None batch isolation refers to using the none network driver for batch processing workloads that operate purely on already-provided local data (through mounted volumes, for instance), needing no network access at all during their actual processing work, gaining strong isolation as a result.

A Typical Batch Processing Use Case

A container performing a computation purely on locally mounted input data, producing locally written output, with no need to fetch anything from or send anything to a network during that processing.

docker run --rm --network none \
  -v $(pwd)/input:/data/input:ro \
  -v $(pwd)/output:/data/output \
  data-processor:1.0

This batch job reads from and writes to local, mounted directories exclusively, with no network access needed or available during its execution.

Why This Pattern Provides Strong Isolation for Batch Work

Disabling networking entirely for a batch processing container ensures that, even if the processing logic or its dependencies contained an unexpected vulnerability, there would be no network available through which data could be exfiltrated or a remote connection established.
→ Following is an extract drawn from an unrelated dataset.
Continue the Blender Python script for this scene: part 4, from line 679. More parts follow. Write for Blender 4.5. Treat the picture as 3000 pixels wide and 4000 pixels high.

docker run --rm --network none untrusted-data-processor:1.0

This is particularly valuable when processing data of uncertain trustworthiness, where the processing logic itself might not be fully trusted to behave safely if it somehow gained network access.

Preparing All Needed Data Before Disabling Networking

Since the container has no network access during processing, any data it needs must already be available locally (through mounts) before the container starts — this requires structuring the batch workflow to fetch needed data in a separate, prior step.

curl -o input/data.json https://api.example.com/data
docker run --rm --network none -v $(pwd)/input:/data/input:ro data-processor:1.0
Why None Batch Isolation Matters

For batch processing workloads operating purely on local data, disabling networking entirely provides a strong, structural isolation guarantee, particularly valuable when processing data or running logic whose trustworthiness isn't fully established.